Hazırlanın ! Başka Memlekete Gidiyoruz .

Huseyni

Müdavim
İşte gel, bak! Şu uzaktaki görünen cemaat-i azîme içinde, evvel adada gördüğümüz büyük nişan sahibi yâver-i ekrem bir tebligâtta bulunuyor; gidelim, dinleyelim. Bak, o parlak yâver-i ekrem, bak o yüksekte talik edilmiş ferman-ı âzamı ahaliye bildiriyor ve diyor ki:



"Hazırlanınız; başka, dâimî bir memlekete gideceksiniz. Öyle bir memleket ki, bu memleket ona nisbeten bir zindan hükmündedir. Padişahımızın makarr-ı saltanatına gidip, merhametine, ihsanlarına mazhar olacaksınız - eğer güzelce bu fermanı dinleyip itaat etseniz! Yoksa, isyan edip dinlemezseniz, müthiş zindanlara atılacaksınız" gibi tebligâtta bulunuyor.
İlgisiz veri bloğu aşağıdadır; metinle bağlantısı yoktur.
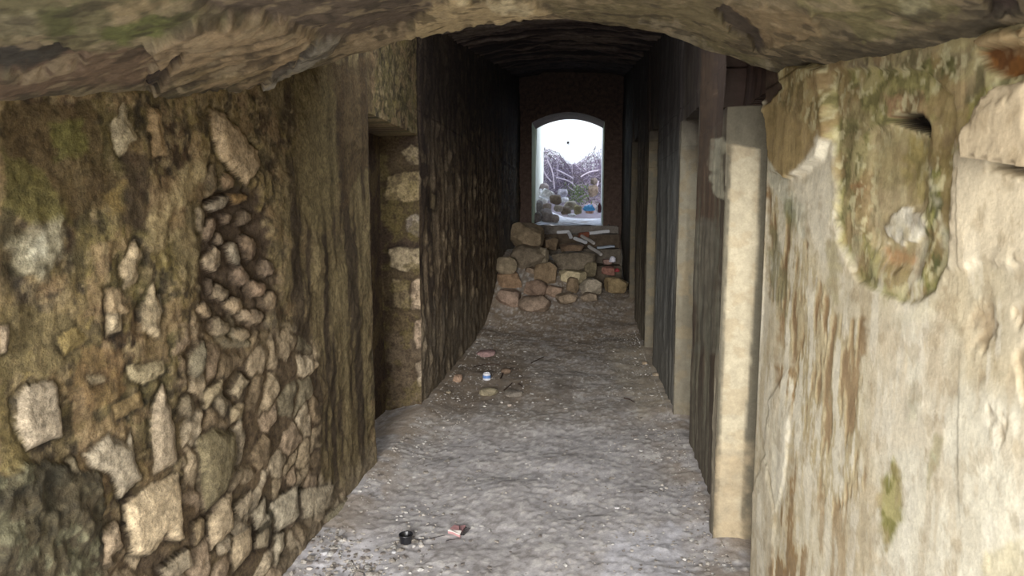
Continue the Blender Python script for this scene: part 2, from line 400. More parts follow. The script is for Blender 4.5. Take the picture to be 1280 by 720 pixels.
R.patch([(1080, 400), (1180, 390), (1180, 560), (1085, 570)], (206, 192, 164), edge=10, amt=.6, var=.1)
# upper mossy zone under the vault
R.patch([(960, 20), (1330, -20), (1330, 100), (1230, 180), (1190, 130), (1040, 200), (1030, 120), (960, 120)], (136, 122, 84), edge=8, amt=.9)
R.patch([(1030, 85), (1100, 70), (1110, 130), (1060, 170), (1035, 150)], (120, 106, 84), amt=.8)
R.patch([(1150, 80), (1190, 70), (1185, 150), (1160, 160)], (92, 92, 46), amt=.9); R.patch([(1190, 150), (1225, 110), (1250, 110), (1215, 180), (1190, 200)], (150, 142, 76), amt=.8)
R.patch([(1225, 90), (1290, 100), (1330, 120), (1250, 135)], (186, 180, 128), amt=.7)
# tan bulge with a rounded lower lip
m = R.patch([(958, 90), (985, 78), (1034, 85), (1040, 165), (1030, 196), (1010, 213), (988, 222), (972, 214), (966, 190)], (148, 126, 82), edge=2, rag=3, rag2=3, h=.03)
R.blend(m*ss(.5, .62, strk)*.6, (116, 98, 62)); R.blend(m*ss(.45, .36, strk)*.5, (176, 152, 104))
# white drip band beneath it
# streaked zone left of the niche
m = R.mask([(955, 232), (985, 226), (1008, 300), (1045, 390), (1080, 400), (1078, 600), (1040, 660), (990, 560), (985, 450), (962, 380)], 6, 8, 8)
R.blend(m*.7, (178, 160, 118)); R.blend(m*ss(.52, .60, mot)*.8, (150, 120, 80)); R.blend(m*ss(.60, .66, mot)*.7, (116, 84, 50)); R.blend(m*ss(.47, .42, mot)*.9, (216, 206, 178)); R.h += -m*ss(.50, .57, mot)*.003
R.patch([(1010, 205), (1032, 168), (1042, 180), (1042, 250), (1036, 310), (1028, 350), (1016, 300), (1000, 260), (988, 228)], (216, 206, 180), edge=3, rag=3, rag2=4, var=.15)
R.patch([(957, 150), (966, 195), (985, 226), (1006, 268), (1004, 300), (985, 262), (960, 235)], (206, 200, 174), edge=3, rag=3)
R.patch([(978, 240), (990, 250), (992, 285), (982, 300)], (112, 112, 72), amt=.75); R.patch([(958, 280), (975, 290), (985, 400), (965, 390)], (112, 108, 74), amt=.7)
R.patch([(1025, 300), (1045, 300), (1050, 380), (1035, 380)], (156, 144, 98), amt=.6)
# the U-shaped niche: mossy rim, shallow pocket, dark hole
R.patch([(1036, 90), (1075, 85), (1150, 90), (1188, 120), (1192, 190), (1186, 260), (1182, 330), (1165, 365), (1140, 382), (1105, 372), (1065, 345), (1044, 300), (1040, 200)], (142, 134, 82), edge=3, rag=3, rag2=4, h=-.012)
R.patch([(1040, 120), (1072, 120), (1078, 200), (1072, 290), (1050, 290), (1042, 200)], (112, 104, 66), amt=.85)
R.patch([(1046, 250), (1060, 240), (1064, 300), (1050, 300)], (96, 96, 60), amt=.7)
m = R.mask([(1072, 160), (1105, 152), (1150, 160), (1148, 240), (1152, 300), (1140, 340), (1100, 330), (1072, 300)], 3, 3, 4)
R.blend(m, (180, 162, 118), .25); R.h -= R.mask([(1072, 160), (1105, 152), (1150, 160), (1148, 240), (1152, 300), (1140, 340), (1100, 330), (1072, 300)], 12, 3, 4)*.014
R.patch([(1110, 165), (1150, 170), (1150, 250), (1120, 260)], (140, 124, 66), amt=.8); R.patch([(1078, 165), (1120, 165), (1118, 230), (1078, 240)], (150, 134, 88), edge=10, amt=.5)
R.patch([(1070, 240), (1120, 235), (1140, 270), (1090, 300), (1070, 290)], (180, 160, 122), edge=10, amt=.6)
m = R.patch([(1088, 282), (1110, 270), (1130, 262), (1155, 262), (1152, 290), (1120, 302), (1095, 300)], (222, 214, 192), edge=3, rag=8); R.h += m*.006; R.blend(m*ss(.52, .62, mot)*.6, (176, 158, 120))
R.patch([(1090, 310), (1130, 318), (1130, 330), (1100, 328)], (184, 132, 86), amt=.7); R.patch([(1058, 228), (1068, 225), (1070, 245), (1060, 250)], (160, 90, 52), amt=.7)
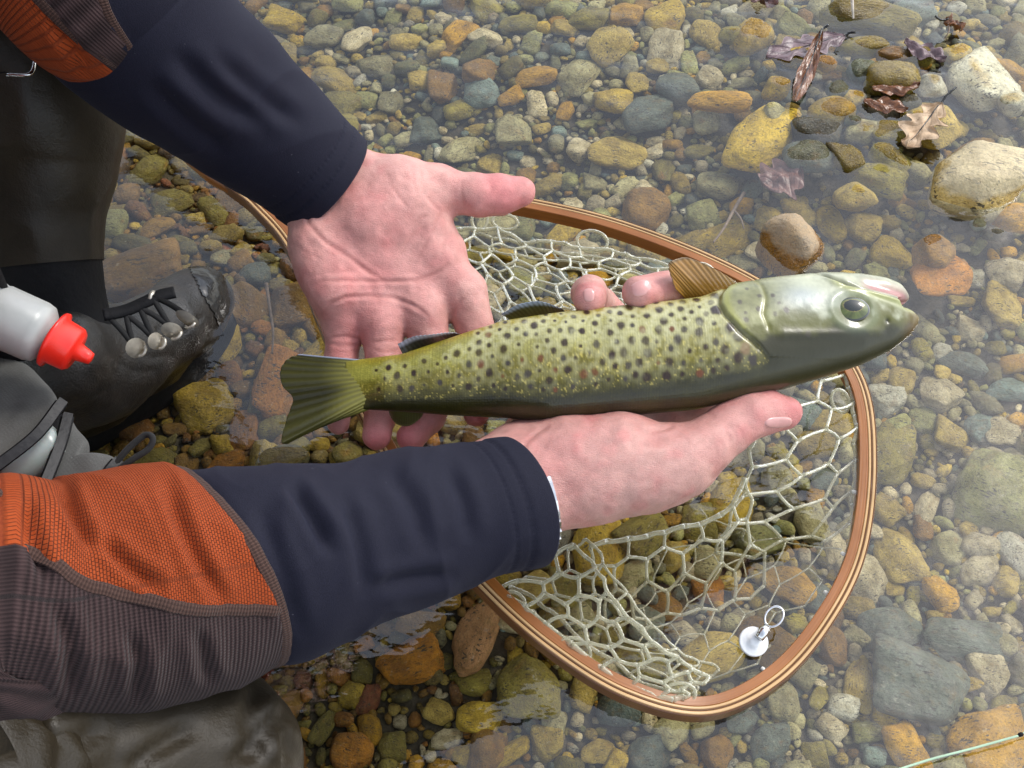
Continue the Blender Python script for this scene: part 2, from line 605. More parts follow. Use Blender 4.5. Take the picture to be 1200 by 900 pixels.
# stones that break the surface or stand out: things of their own
STONE_THINGS = [
 (1153, 205, 102, 98, -18, 'cream', 'mid', .026, .75, 4, .75, "large cream angular stone standing dry out of the water"),
 (932, 278, 68, 62, 28, 'brown', 'mid', .024, .75, 7, .95, "wet amber stone with a pale dry ridge above the water"),
 (1150, 88, 84, 84, 30, 'white', 'mid', .007, .2, 1, .5, "large white mottled stone awash beside the dry oak leaf"),
 (893, 160, 70, 96, -22, 'yellow', 'mid', -.003, .0, 4, .5, "long rounded yellow tan stone just under the surface by the red leaf"),
 (958, 152, 58, 36, -8, 'dark', 'round', .013, .0, 2, .9, "dark glossy domed pebble lying above the teal pebble"),
 (951, 181, 60, 36, -8, 'slate', 'round', .010, .0, 5, .8, "teal grey glossy pebble below the dark domed pebble"),
 (996, 183, 38, 46, 20, 'olive', 'mid', .008, .0, 6, .8, "small tan wet stone beside the teal pebble"),
 (1046, 182, 34, 46, 35, 'olive', 'mid', .007, .0, 7, .7, "narrow olive stone breaking the surface below the oak leaf"),
 (976, 128, 54, 42, 12, 'yellow', 'round', .008, .1, 0, .7, "pale yellow lumpy stone right of the dark curled leaf"),
 (1053, 84, 66, 40, 4, 'olive', 'round', .020, .15, 3, .9, "olive brown domed stone with a brown leaf at its foot"),
 (1010, 82, 34, 32, 0, 'blue', 'round', .012, .0, 1, .9, "small round bluish wet pebble beside the olive dome"),
 (912, 98, 34, 34, 0, 'yellow', 'round', .010, .0, 4, 1.0, "round olive yellow pebble rising left of the dark curled leaf"),
 (884, 36, 46, 52, -15, 'yellow', 'round', .012, .0, 6, .8, "amber yellow two lobed stone near the top edge"),
 (1018, 14, 128, 38, 2, 'olive', 'mid', .012, .1, 2, .8, "long flat olive stone at the top edge under the pale twig"),
 (1092, 138, 72, 62, -30, 'tan', 'angular', .004, .0, 5, .6, "tan stone underneath the dry oak leaf"),
 (848, 115, 80, 27, -3, 'ochre', 'round', -.003, .0, 7, .8, "long narrow orange tan stone lying level under the surface"),
 (1014, 52, 58, 26, 0, 'olive', 'round', .006, .0, 0, .8, "flat olive stone between the bluish pebble and the long flat stone"),
 (1046, 61, 42, 22, -5, 'brown', 'mid', .008, .0, 1, .8, "small brown stone tucked above the olive dome"),
 (1100, 318, 70, 70, 5, 'rust', 'mid', -.010, .0, 3, .4, "broad reddish brown submerged stone beyond the mouth of the trout"),
 (332, 536, 74, 44, 10, 'grey', 'round', .012, .3, 4, .8, "pale rounded stone showing between the tail fin and the navy sleeve"),
]
stone_group = "stones standing out at the water surface"
for (px, py, w, h, ang, col, kind, top, dry, var, flat, label) in STONE_THINGS:
    o = put_stone(px, py, w, h, ang, col, kind, top, dry, var, flat, "river_stone")
    tag(o, label, "stone", stone_group)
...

Sen de görüyorsun ki, o ferman-ı âzamda öyle i'câzkâr bir turra var ki, hiçbir vecihle kâbil-i taklid değil. Senin gibi sersemlerden başka herkes, o ferman padişahın fermanı olduğunu katî bilir. Ve o parlak yâver-i ekremde öyle nişanlar var ki, senin gibi körlerden başka herkes o zâtı, padişahın pek doğru tercümân-ı evâmiri olduğunu yakînen anlar.


Acaba o yâver-i ekrem o ferman-ı âzamla beraber bütün kuvvetiyle dâvâ edip tebliğ ettikleri şu tebdil-i memleket meselesi, hiç kâbil midir ki, îtiraz kabul etsin? Evet, kâbil değil; illâ ki, bütün bu gördüğümüz Herşeyi inkâr edesin.